Aged 16, with the creamy, peach-skin face of a child, wearing my mum’s work skirt and a pair of navy court shoes, I sat, smiling serenely, without my parents, in the Oxford branch of an Italian restaurant chain and ordered an Irish coffee. All to myself. It was, at that point in my life, the most sophisticated thing I had ever done; staring out at the accountants and lecturers hustling up George Street in the rain, listening to the gentle strains of classical guitar as it pumped out of a speaker hidden behind some nylon flowers, stirring the creamy foam with one of those inordinately long spoons the 1990s specialised in. I distinctly remember thinking; now this is living. And it really was.
In point of fact, the Irish coffee incident wasn’t my first underage encounter with alcohol. My mum had breezily watched me, aged six, down at least one entire mini-bottle of Babycham at the kitchen table, convinced as she was by the Bambi illustration down the side that it was not just alcohol-free, but specifically designed to distract mine-sweeping children like me from going around adult parties trying to finish absolutely anything clear and sticky I found in a glass. It was decoy booze, she apparently told her friends, looking at me indulgently. Until I slid dramatically from my chair on to the floor and, woozily, asked why all the pictures were spinning round.
I can’t remember it of course, but it strikes me now as an absolutely brilliant laugh and – a hackneyed phrase, but it seems appropriate here – it did me no harm. My mother – a teetotaller of well over 30 years – knew no better, and I imagine that I threw up the booze almost immediately.
Harm, however, is not always easily spotted. According to research from University College London and Pennsylvania State University, one in six parents give their children alcohol by the age of 14, when their body and brain are not yet fully developed. It’s the not fully developed bit that, surely, is the kicker. Any substance that alters the chemistry of the brain – whether it’s alcohol, caffeine or the sort of bought-off-a-white-guy-wearing-crocs-and-a-Burning-Spear-T-shirt hash that my pre-adolescent cohort went in for – can, and probably will, have a lasting effect on your brain development.

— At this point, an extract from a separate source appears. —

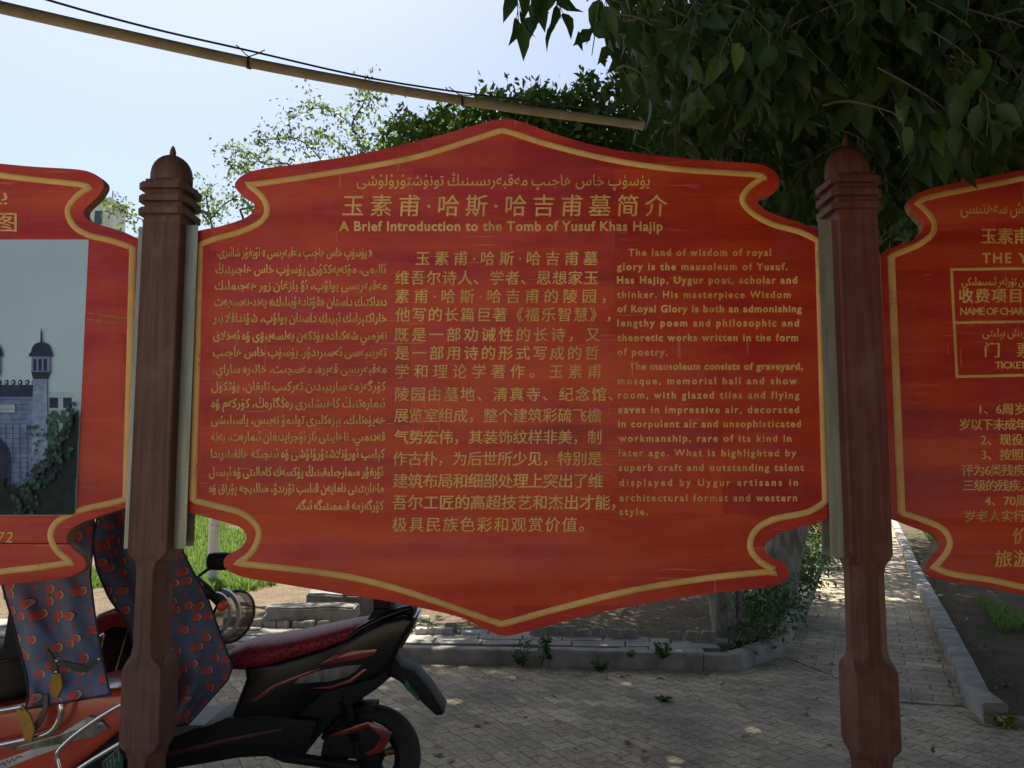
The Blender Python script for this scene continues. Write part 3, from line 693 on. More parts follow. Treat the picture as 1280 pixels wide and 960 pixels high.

According to Drinkaware, drinking alcohol as a young person can affect memory function, reactions, learning ability, attention span, mental health, your chances of having serious accidents, disturbed sleep and liver damage – all of which will almost certainly impinge, to some extent, on your ability to function at school and in later life. Of course, like most middle-class white children growing up in Britain, I drank like someone facing the apocalypse during my teenage years – that heady space between feeling like a child and looking enough like an adult to get into pubs.
Our house parties and park hangouts featured more spirits than a seance but – and this is the important bit – only what we could buy and afford. It was, mercifully, still quite hard for 16- and 17-year-olds to buy and then digest enough hard liquor to do themselves serious harm. Inevitably our gag reflex would kick in and the whole £7.99 concoction of vodka, juice, Doritos and Amber Leaf flecks would come hurtling out into the nearest bin. And we only did that once a month. And we were not, crucially, 13.
Of course, the European idea of introducing your offspring to alcohol at home, as an accompaniment to a fine dinner in the company of responsible adults, is extremely attractive – especially as the festive season looms like a juggernaut of brandy and frayed family nerves.
But let’s remember just how young a 13-year-old really is. They may have never learned about Hitler, may be unable to cook pasta, may be entirely unaware of the very existence of Indonesia or know how to turn on a washing machine. They can’t join Facebook or buy matches, and still qualify as a child on public transport. Just three years before they were at primary school.
So, while I may laugh off my early encounters with booze – and while I may think longingly of all those gin-soaked dummies and whisky-rubbed gums as my month-old baby cries in the middle of the night – it also seems fairly obvious that alcohol, like sex, bank accounts and social media, is something best enjoyed when you have the life experience to truly navigate and appreciate it. And if by 13 or 14 your child has become so hard-bitten and cynical with life that regular drinking is the only way they can think to get their kicks then, perhaps, there is something more fundamental at question.
Now, if you’ll excuse me, I’ve got a table for one booked at a popular high street Italian restaurant.